É clara a mensagem embutida na decisão de afastar o governador Ibaneis Rocha, do Distrito Federal, tomada no início da madrugada desta segunda-feira (9) pelo juiz Alexandre de Moraes, do Supremo Tribunal Federal: acabou tolerância institucional com a intolerância política demonstrada pelas forças de extrema-direita aglutinadas em torno de Jair Bolsonaro.
Não há mais espaço, avisou Moraes ao interditar o governador do DF, para a “ignóbil política de apaziguamento”. A insurreição em Brasília, na tarde de domingo (8), com invasão do Congresso, do Supremo Tribunal Federal e do Palácio do Planalto, foi crime anunciado, planejado, organizado e financiado.
Nas palavras de outro juiz do STF, Gilmar Mendes, foi “um complexo plano criminoso” para “abolir, violentamente, o estado democrático de direito. Se alguns executaram, outros financiaram, ele diz, pouco importa — “todos precisam ser punidos”.
O governador do Distrito Federal se tornou o primeiro político com mandato abatido no contragolpe. Afastado por três meses, vai enfrentar pelo menos dois processos — um criminal e outro de impeachment.
Reeleito pelo MDB em primeiro turno (com 53% dos votos), Ibaneis Rocha mal completou uma semana do segundo mandato. Será substituído pela vice, Celina Leão, do Partido Progressistas, que compôs o esteio parlamentar do governo Bolsonaro.
Foi punido por “conduta dolosamente omissiva”, segundo Moares, em descaso e conivência só comparável ao de Anderson Torres, secretário de Segurança do DF.
Torres foi ministro da Justiça de Bolsonaro. No domingo, estava na Flórida visitando o antigo chefe, a 3,5 mil quilômetros de distância do caos em Brasília. Foi demitido pelo governador e pode vir a ter prisão decretada ainda nesta semana.

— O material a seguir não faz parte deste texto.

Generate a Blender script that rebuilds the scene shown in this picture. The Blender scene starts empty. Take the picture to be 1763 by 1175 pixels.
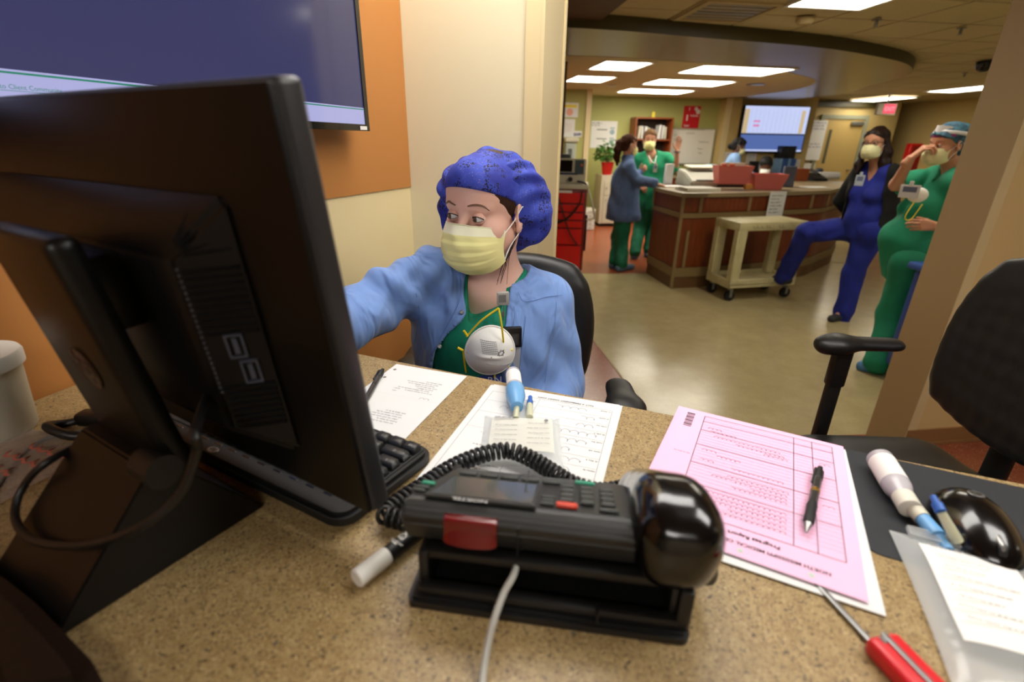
import bpy, bmesh, math, random
import numpy as np
from mathutils import Vector, Matrix, Euler
S = bpy.context.scene
COL = S.collection
PI = math.pi
rnd = random.Random(7)

# ------------------------------------------------------------------ camera, world, exposure
FPX, CX, CY = 841.5358, 881.5, 587.5
PITCH, ROLL, CAMZ = math.radians(22.1938), math.radians(0.9028), 1.5
_fw = Vector((0, math.cos(PITCH), -math.sin(PITCH))); _rt = Vector((1, 0, 0)); _up = _rt.cross(_fw)
_R = math.cos(ROLL)*_rt + math.sin(ROLL)*_up
_U = -math.sin(ROLL)*_rt + math.cos(ROLL)*_up
CAM0 = Vector((0, 0, CAMZ))
cam = bpy.data.cameras.new('camera'); co = bpy.data.objects.new('camera', cam); COL.objects.link(co)
cam.sensor_width = 36.0; cam.lens = FPX*36.0/1763.0
m = Matrix((( _R.x, _U.x, -_fw.x, 0), (_R.y, _U.y, -_fw.y, 0), (_R.z, _U.z, -_fw.z, CAMZ), (0, 0, 0, 1)))
co.matrix_world = m
cam.clip_start = 0.02
cam.dof.use_dof = True; cam.dof.focus_distance = 1.0; cam.dof.aperture_fstop = 3.2
S.camera = co
W = bpy.data.worlds.new('world'); S.world = W; W.use_nodes = True
W.node_tree.nodes['Background'].inputs[0].default_value = (1.0, 0.95, 0.86, 1)
W.node_tree.nodes['Background'].inputs[1].default_value = 0.06
S.view_settings.view_transform = 'Standard'; S.view_settings.look = 'None'
S.view_settings.exposure = 0.0; S.view_settings.gamma = 1.0; S.view_settings.use_curve_mapping = False
S.cycles.use_denoising = True
S.cycles.max_bounces = 6; S.cycles.diffuse_bounces = 4; S.cycles.glossy_bounces = 3
S.cycles.transmission_bounces = 6; S.cycles.transparent_max_bounces = 8
S.cycles.sample_clamp_indirect = 4.0
E_DESK = 11.0      # ceiling lamps over the work station
E_BACK = 13.0     # lamps in the oval canopy
E_HALL = 9.5      # lamps in the corridor

# ------------------------------------------------------------------ design helpers
def ray(px, py):
    return _fw + _R*((px-CX)/FPX) - _U*((py-CY)/FPX)
def Pz(px, py, z):
    v = ray(px, py); return CAM0 + v*((z-CAMZ)/v.z)
def Py(px, py, y):
    v = ray(px, py); return CAM0 + v*(y/v.y)
def PL(px, py, p, az):      # on the upright plane through p whose horizontal run has azimuth az (deg)
    a = math.radians(az); n = Vector((math.cos(a), -math.sin(a), 0)); v = ray(px, py)
    return CAM0 + v*((Vector((p[0], p[1], CAMZ))-CAM0).dot(n)/v.dot(n))
def azv(az): a = math.radians(az); return Vector((math.sin(a), math.cos(a), 0))
def frame(o, az=90.0):      # local x runs along azimuth az, y is 90 deg to its left, z up
    x = azv(az); y = Vector((-x.y, x.x, 0))
    return Matrix(((x.x, y.x, 0, o[0]), (x.y, y.y, 0, o[1]), (0, 0, 1, o[2]), (0, 0, 0, 1)))
def axes(o, x, y, z):
    return Matrix(((x[0], y[0], z[0], o[0]), (x[1], y[1], z[1], o[1]), (x[2], y[2], z[2], o[2]), (0, 0, 0, 1)))
def T(x=0, y=0, z=0): return Matrix.Translation((x, y, z))
def RX(d): return Matrix.Rotation(math.radians(d), 4, 'X')
def RY(d): return Matrix.Rotation(math.radians(d), 4, 'Y')
def RZ(d): return Matrix.Rotation(math.radians(d), 4, 'Z')
def sl(c):
    c = c/255.0
    return c/12.92 if c <= 0.04045 else ((c+0.055)/1.055)**2.4
def rgb(r, g, b): return (sl(r), sl(g), sl(b), 1.0)

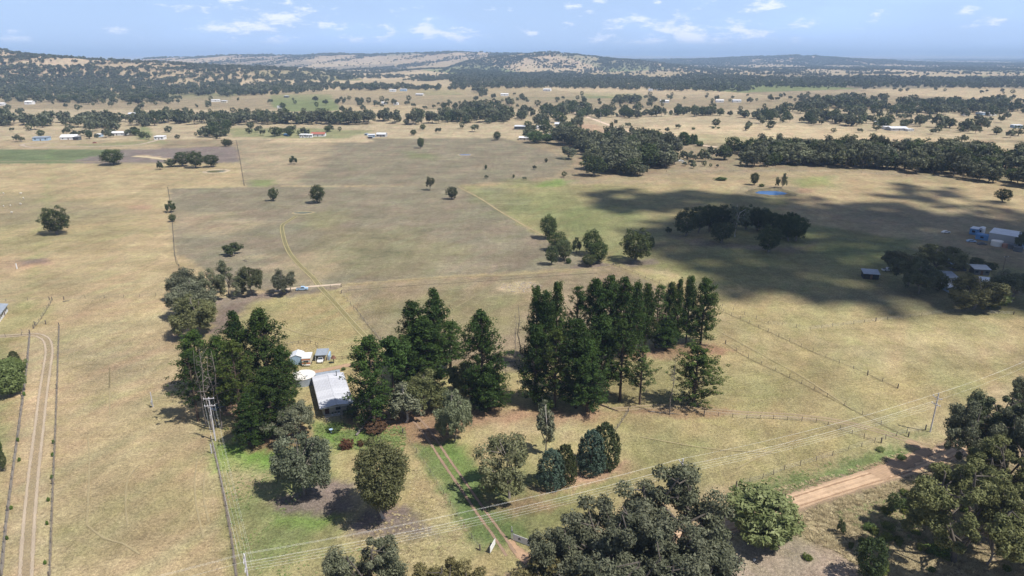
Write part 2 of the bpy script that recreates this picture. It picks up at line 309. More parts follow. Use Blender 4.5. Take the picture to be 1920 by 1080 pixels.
def paint(x, y):
    n = len(x); c = np.tile(np.array(DRY), (n, 1)) * (1 + .0*x[:, None])
    for col, soft, op, wob, P in PAINT:
        Q = [gp(*p) for p in P]; q = np.array(Q); pad = soft*3 + wob*2
        s = np.where((x > q[:,0].min()-pad) & (x < q[:,0].max()+pad) & (y > q[:,1].min()-pad) & (y < q[:,1].max()+pad))[0]
        if not len(s): continue
        xs, ys = x[s], y[s]
        lam = max(wob*5, 4)
        dx = wob * .6 * (wav(xs, ys, lam, 1) + .5*wav(xs, ys, lam/3, 5)); dy = wob * .6 * (wav(xs, ys, lam, 7) + .5*wav(xs, ys, lam/3, 3))
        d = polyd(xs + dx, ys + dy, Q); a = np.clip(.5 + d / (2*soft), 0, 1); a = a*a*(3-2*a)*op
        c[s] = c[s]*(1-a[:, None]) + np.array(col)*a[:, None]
    # far country: a patchwork of paddocks, pale and green, redder on the ridges
    far = np.clip((y - 1500) / 500, 0, 1)
    if far.max() > 0:
        s = np.where(far > 0)[0]; xs, ys = x[s], y[s]
        g = 1.0 + ys / 9000
        u = (xs*.93 + ys*.36 + 60*wav(xs, ys, 900, 1)) / (340*g); v = (ys*.93 - xs*.36 + 60*wav(xs, ys, 900, 5)) / (420*g)
        iu, iv = np.floor(u), np.floor(v); h = np.modf(np.abs(np.sin(iu*127.1 + iv*311.7) * 43758.5))[0]
        pal = np.array([TAN, PALE, BROWN, DRY, GREEN, TAN, OLIVE, PALE, GREY, DRY]); pc = pal[(h*10).astype(int) % 10]
        z = hz(xs, ys); k = np.clip(z/50, 0, 1)[:, None] * .5
        pc = pc*(1-k) + np.array([.38, .285, .215])*k
        a = far[s][:, None]*.85; c[s] = c[s]*(1-a) + pc*a
    # broad natural drift in every field
    m = 1 + .07*wav(x, y, 75, 3) + .05*wav(x, y, 26, 8) + .035*wav(x, y, 9, 2)
    g = .03*wav(x, y, 48, 6) + .03*wav(x, y, 14, 4)
    c = c * m[:, None]; c[:, 0] *= 1 - g*.9; c[:, 1] *= 1 + g*.5
    return np.clip(c, .01, .9)
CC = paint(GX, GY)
ii = np.arange((R_-1)*(C_-1)); r0 = ii // (C_-1); c0 = ii % (C_-1); b0 = r0*C_ + c0
faces = np.stack([b0, b0+1, b0+C_+1, b0+C_], 1)
gm = bpy.data.materials.new("pasture"); gm.use_nodes = True; nt = gm.node_tree; P = nt.nodes['Principled BSDF']
P.inputs['Roughness'].default_value = .95; P.inputs['Specular IOR Level'].default_value = .08
at = N(nt, 'ShaderNodeAttribute', attribute_name='soil'); ge = N(nt, 'ShaderNodeNewGeometry')
def nz(scale, det=3.0, rough=.6, sc=(1,1,1), dist=0.0):
    mpn = N(nt, 'ShaderNodeMapping'); mpn.inputs['Scale'].default_value = sc; L(nt, ge.outputs['Position'], mpn.inputs[0])
    n = N(nt, 'ShaderNodeTexNoise', ins={'Scale': scale, 'Detail': det, 'Roughness': rough, 'Distortion': dist}); L(nt, mpn.outputs[0], n.inputs[0]); return n.outputs[0]
def rng(o, a, b, lo, hi):
    m = N(nt, 'ShaderNodeMapRange', ins={'From Min': a, 'From Max': b, 'To Min': lo, 'To Max': hi}); L(nt, o, m.inputs[0]); return m.outputs[0]
def mul(a, b):
    m = N(nt, 'ShaderNodeMath', operation='MULTIPLY'); L(nt, a, m.inputs[0]); L(nt, b, m.inputs[1]); return m.outputs[0]
grain = nz(4.5, 3, .8); fine = nz(1.5, 5, .72); tuft = nz(.38, 4, .65, dist=.6); patch = nz(.045, 4, .55, dist=.8)
streak = nz(.25, 3, .6, sc=(1, .12, 1)); streak2 = nz(.06, 4, .6, sc=(.35, 1.6, 1), dist=.5)
val = mul(mul(mul(rng(grain, .38, .62, .70, 1.30), rng(fine, .36, .64, .70, 1.30)), rng(tuft, .36, .64, .86, 1.14)), mul(rng(patch, .3, .7, .84, 1.16), mul(rng(streak, .3, .7, .92, 1.08), rng(streak2, .3, .7, .89, 1.11))))
sc_ = N(nt, 'ShaderNodeVectorMath', operation='SCALE'); L(nt, at.outputs['Color'], sc_.inputs[0]); L(nt, val, sc_.inputs['Scale'])
gr = N(nt, 'ShaderNodeMixRGB', blend_type='MULTIPLY', ins={2: (.86, .97, .74, 1)}); L(nt, rng(nz(.09, 5, .65, dist=1.0), .45, .68, 0, .42), gr.inputs[0]); L(nt, sc_.outputs[0], gr.inputs[1])
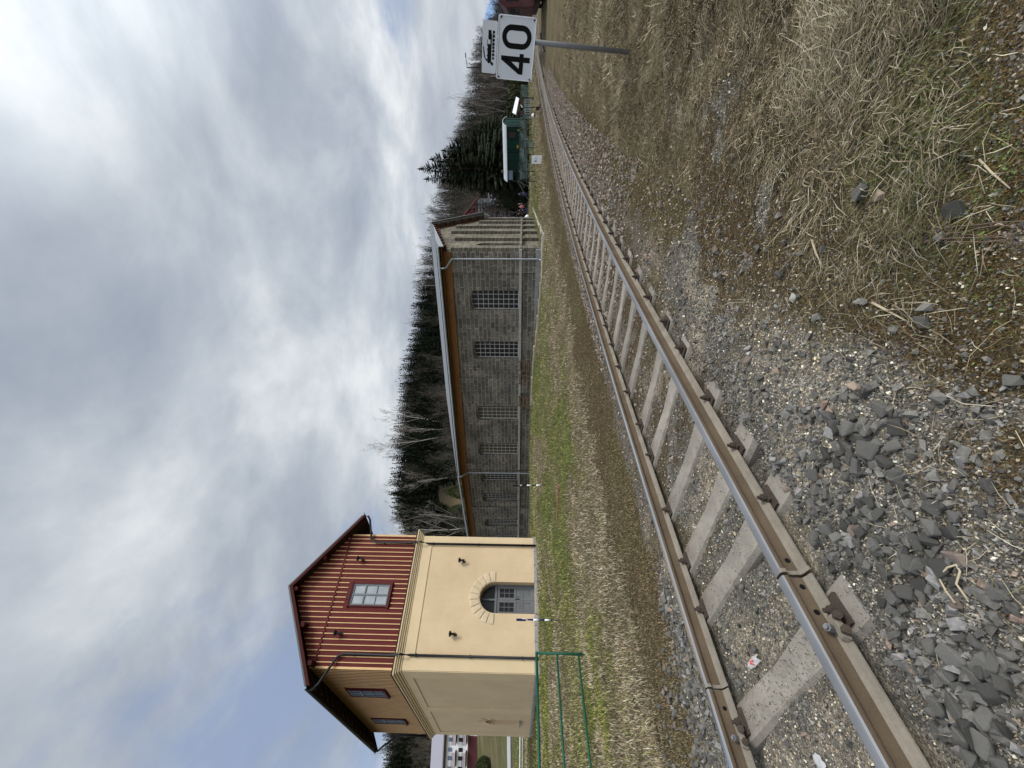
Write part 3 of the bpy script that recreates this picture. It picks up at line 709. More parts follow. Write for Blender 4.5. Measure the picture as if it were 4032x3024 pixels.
for (e, ze, sg) in ((eL, zeL, -1), (eR, zeR, 1)):
    mb = HM(); prof = [(.075*math.cos(a), .075*math.sin(a)) for a in np.linspace(math.pi, 2*math.pi, 8)]
    prof = prof+[(p[0]*.85, p[1]*.85+.004) for p in prof[::-1]]
    mb.hull2([tuple(np.array(rp(e+sg*.075+p[0], B0, ze-.06))+np.array([0, 0, p[1]])) for p in prof], [tuple(np.array(rp(e+sg*.075+p[0], B1, ze-.06))+np.array([0, 0, p[1]])) for p in prof])
    mb.build('gutter', M['pipe_black'], roof)
def dpipe(path, name='downpipe', r=.055, brackets=()):
    mb = HM(); mb.tube(path, r, 10)
    for z, u in brackets: mb.box(u-.075, u+.075, .0, .15, z-.015, z+.015, fa)
    return hb(mb, name, M['pipe_black'], smooth=True)
dpipe([rp(eL-.07, B0+.25, zeL-.12), rp(eL-.07, B0+.25, zeL-.3), rp(eL+.12, B0+.27, zeL-.48), fa(.40, .12, 9.95), fa(.54, .12, 9.7), fa(.55, .12, 7.5), fa(.55, .33, 7.2), fa(.55, .33, 6.95), fa(.56, .12, 6.6), fa(.56, .12, .6), fa(.56, .35, .48)], brackets=((9.2, .54), (6.3, .56), (3.8, .56), (1.4, .56)))
dpipe([rp(eR+.07, B0+.2, zeR-.12), rp(eR+.07, B0+.2, zeR-.28), rp(eR-.1, B0+.25, zeR-.42), fa(5.83, .14, 9.75), fa(5.68, .12, 9.5), fa(5.67, .12, 7.5), fa(5.67, .33, 7.2), fa(5.67, .33, 6.95), fa(5.66, .12, 6.6), fa(5.66, .12, .6)], brackets=((9.0, 5.67), (6.3, 5.66), (3.8, 5.66), (1.4, 5.66)))
dpipe([rp(eL-.07, B1-.3, zeL-.12), rp(eL-.07, B1-.3, zeL-.3), rp(eL+.2, B1-.3, zeL-.6), rp(-.1, LS+.2, 9.3), rp(-.1, LS+.2, 7.5)])
for (u, z, o) in ((1.34, 10.15, .04), (4.76, 10.03, .04), (1.42, 4.7, .0), (4.78, 4.63, .0)):       # wall lamps
    mb = HM(); mb.box(u-.05, u+.05, o-.0, o+.03, z-.16, z-.02, fa)
    mb.tube([fa(u, o+.02, z-.08), fa(u, o+.22, z-.02), fa(u, o+.24, z+.1)], .016, 6)
    mb.tube([fa(u, o+.24, z+.05), fa(u, o+.24, z+.1), fa(u, o+.24, z+.16), fa(u, o+.24, z+.19)], [.05, .12, .13, .03], 10)
    mb.tube([fa(u, o+.24, z-.14), fa(u, o+.24, z+.05)], [.055, .05], 8); hb(mb, 'wall_lamp', M['iron'])
# ------------------------------------------------------------------ engine shed of granite
EA = np.array([8.3, 25.]); EB = np.array([-7.3, 33.9]); EC = EB+np.array([-.76443, .6447])*14.5; ED = EA+np.array([.48011, .87721])*17
f1 = Frame2(EA, EB); f2 = Frame2(EB, EC); f3 = Frame2(EA, ED, viewer=(20, 20))
shed = empty('engine_shed', 'long granite engine shed with barred arched windows, brown boarded eaves and pale sheet roof', 'shed', (EA[0], EA[1], .4))
SM = mk((EA[0], EA[1], .4))
def uvbox(me):          # metre-true uv along the walls
    uv = me.uv_layers.new(name='UVMap'); co = np.zeros(len(me.vertices)*3); me.vertices.foreach_get('co', co); co = co.reshape(-1, 3)
    for p in me.polygons:
        n = p.normal; h = np.array([-n[1], n[0]]); l = np.linalg.norm(h)
        for li in p.loop_indices:
            v = co[me.loops[li].vertex_index]
            uv.data[li].uv = ((v[:2]@h)/l, v[2]) if l > .3 else (v[0], v[1])
def sb(mb, name, m, parent=None, bevel=0):
    o = mb.build(name, m, parent or shed, bevel=bevel); uvbox(o.data); return o
def splain(mb, name, m, parent=None):
    o = plain(mb, name, m, parent or shed); uvbox(o.data); return o
H1 = [(2.48, 3.82, 1.8, 4.83, 5.03), (6.13, 7.47, 1.8, 4.83, 5.03), (11.54, 12.86, 1.8, 4.83, 5.03), (15.12, 16.44, 1.8, 4.83, 5.03)]
H2 = [(.55, 1.8, 1.8, 4.83, 5.0), (3.45, 4.75, 1.8, 4.83, 5.0), (7.75, 9.05, 1.8, 4.83, 5.0), (10.6, 11.9, 1.8, 4.83, 5.0)]
H3 = [(2.0+3.3*i, 3.15+3.3*i, 1.8, 4.2, 4.75) for i in range(5)]
def gz(u): return 6.3+.24*u if u < 10 else 8.7-(u-10)*.52
mb = SM(); wall_holes(mb, f1, 0, f1.L, .2, 6.2, H1, .34); wall_holes(mb, f2, 0, f2.L, .2, 6.2, H2, .34); splain(mb, 'wall', M['stone'])
mb = SM()
for (a, b, hs) in ((0, 10, H3[:3]), (10, 17, H3[3:])):
    wall_holes(mb, f3, a, b, .2, gz, hs, .3)
splain(mb, 'gable_wall', M['stone_end'])
mb = SM()
for (a, b) in ((.0, 1.3), (9.06, 10.26), (17.25, 17.9)): mb = SM(); mb.box(a, b, -.05, .10, .2, 6.12, f1); sb(mb, 'pilaster', M['stone'])
for (a, b) in ((.02, .3), (5.5, 6.6), (13.2, 14.4)): mb = SM(); mb.box(a, b, -.05, .10, .2, 6.12, f2); sb(mb, 'pilaster', M['stone'])
mb = SM()
for a, b, zt in [(c-.4, c+.4, gz(c)-.9) for c in (4.39, 7.74, 10.9, 14.1)]+[(.0, .9, 6.1), (16.2, 17, 5.0)]: mb = SM(); mb.box(a, b, -.05, .22, .2, zt, f3); sb(mb, 'gable_pilaster', M['stone_end'])
mb = SM()
for (fr, L, e) in ((f1, 17.85, .16), (f2, f2.L, .16)):
    u = -.17 if fr is f1 else .12
    while u < L: w = min(random.uniform(1.2, 1.9), L-u); mb.box(u, u+w-.012, -.05, e+random.uniform(-.01, .01), 1.62, 1.79, fr); u += w
    u = -.17 if fr is f1 else .12
    sb(mb, 'string_course', M['granite_light'], bevel=.012); mb = SM()
    while u < L: w = min(random.uniform(.9, 1.5), L-u); mb.box(u, u+w-.012, -.05, e-.03+random.uniform(-.015, .01), .3, .76+random.uniform(-.02, .01), fr); u += w
    sb(mb, 'plinth_course', M['granite'], bevel=.012); mb = SM()
mb = SM(); mb.box(.0, 17, -.05, .26, 1.62, 1.76, f3); sb(mb, 'gable_string_course', M['stone_end'], bevel=.012)
mb = SM(); u = 0
for (fr, hs, dd) in ((f1, H1, .03), (f2, H2, .03)):
    for (a, b, zb, zs, zt) in hs:
        mb = SM(); A = arch(a-.02, b+.02, zs-.02, zt+.0, 9); w = (a+b)/2
        for i in range(9):
            p, q = A[i], A[i+1]; d0 = np.array([p[0]-w, .9]); d0 /= np.linalg.norm(d0); d1 = np.array([q[0]-w, .9]); d1 /= np.linalg.norm(d1); e = .40
            poly = [(p[0]+.012, p[1]+.006), (q[0]-.012, q[1]+.006), (q[0]+d1[0]*e-.012, q[1]+d1[1]*e), (p[0]+d0[0]*e+.012, p[1]+d0[1]*e)]
            mb.hull2([fr(x, -.02, z) for x, z in poly], [fr(x, dd+random.uniform(-.01, .008), z) for x, z in poly])
        sb(mb, 'window_arch_stones', M['stone'], bevel=.01)
def barred(fr, h, cols, rows, gm, depth, light=True):
    a, b, zb, zs, zt = h; mb = SM(); A = arch(a-.04, b+.04, zs, zt+.04)
    mb.add([fr(a-.04, -depth+.01, zb-.05)]+[fr(p[0], -depth+.01, p[1]) for p in A]+[fr(b+.04, -depth+.01, zb-.05)], [tuple(range(len(A)+2))])
    w = plain(mb, 'window', gm, shed)
    mb = SM(); o0, o1 = -depth+.012, -depth+.06
    Aa = arch(a, b, zs, zt); Ab = arch(a+.06, b-.06, zs, zt-.06)
    for i in range(len(Aa)-1): mb.hull2([fr(p[0], o0, p[1]) for p in (Aa[i], Aa[i+1], Ab[i+1], Ab[i])], [fr(p[0], o1, p[1]) for p in (Aa[i], Aa[i+1], Ab[i+1], Ab[i])])
    mb.box(a, a+.05, o0, o1, zb, zs, fr); mb.box(b-.05, b, o0, o1, zb, zs, fr); mb.box(a+.05, b-.05, o0, o1, zb, zb+.05, fr)
    for i in range(1, cols): u = a+(b-a)*i/cols; mb.box(u-.014, u+.014, o0, o1-.006, zb+.05, zs+(zt-zs)*.7, fr)
    for j in range(1, rows): z = zb+(zs+.05-zb)*j/rows; mb.box(a+.05, b-.05, o0, o1-.012, z-.014, z+.014, fr)
    mb.build('glazing_bar', M['bar'], w)
M['bar'] = worn('pale_glazing_bars', (.50, .49, .46), .15, 6, .6)
gl = [M['glass_dark'], M['glass_dark'], M['glass_olive'], M['glass_olive']]
for h, g in zip(H1, gl): barred(f1, h, 4, 9, g, .33)
for h in H2: barred(f2, h, 4, 9, M['glass_dark'], .33)
for h in H3: barred(f3, h, 3, 8, M['glass_dark'], .28)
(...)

Ambos decidiram não prevenir nem reprimir a insurgência que bolsonaristas radicais haviam programado para três dias, com ampla divulgação em redes sociais. Recusaram pedidos do governo, do STF e do Congresso para montagem de um plano de segurança. Deixaram a Esplanada dos Ministérios aberta ao vandalismo.
“Absolutamente nada”, escreveu Moraes na decisão sobre Ibaneis, “justifica e existência de acampamentos cheios de terroristas, patrocinados por diversos financiadores e com a
complacência de autoridades civis e militares em total subversão ao necessário respeito à Constituição Federal”.
O governador e o ex-secretário de Segurança do DF não devem ser os únicos. Foram identificados mais de três dezenas de políticos, com e sem mandato, e de empresários que apoiaram e financiaram a organização grupos golpistas em vários Estados. Houve, também, participação de militares da ativa e da reserva.
Ficaram expostas falhas graves na guarda das sedes do governo, do Judiciário e do Congresso. Foi notável, também, a inércia dos comandos militares responsáveis pela proteção dos Três Poderes.
Há, ainda, claros indícios de vazamento de informações de segurança como a localização exata, dentro do Palácio do Planalto, do armamento dos integrantes do Gabinete de Segurança Institucional (GSI) da presidência. Armas foram roubadas.
Ficou evidente o desmoronamento da tática institucional de contemporização com o extremismo, cujo histórico das últimas três semanas incluía grande tumulto no centro de Brasília e uma tentativa fracassada de atentado terrorista no aeroporto da capital. Os dois ataques foram organizados em acampamento mantido há mais de dois meses dentro da área de jurisdição do Exército.
Por causa dessa moldura golpista, o juiz Moraes insistiu no fim da paciência institucional na decisão da madrugada desta segunda-feira. Lembrou: “Como ensinava Winston Churchill, ‘um apaziguador é alguém que alimenta um crocodilo esperando ser o último a ser devorado’”.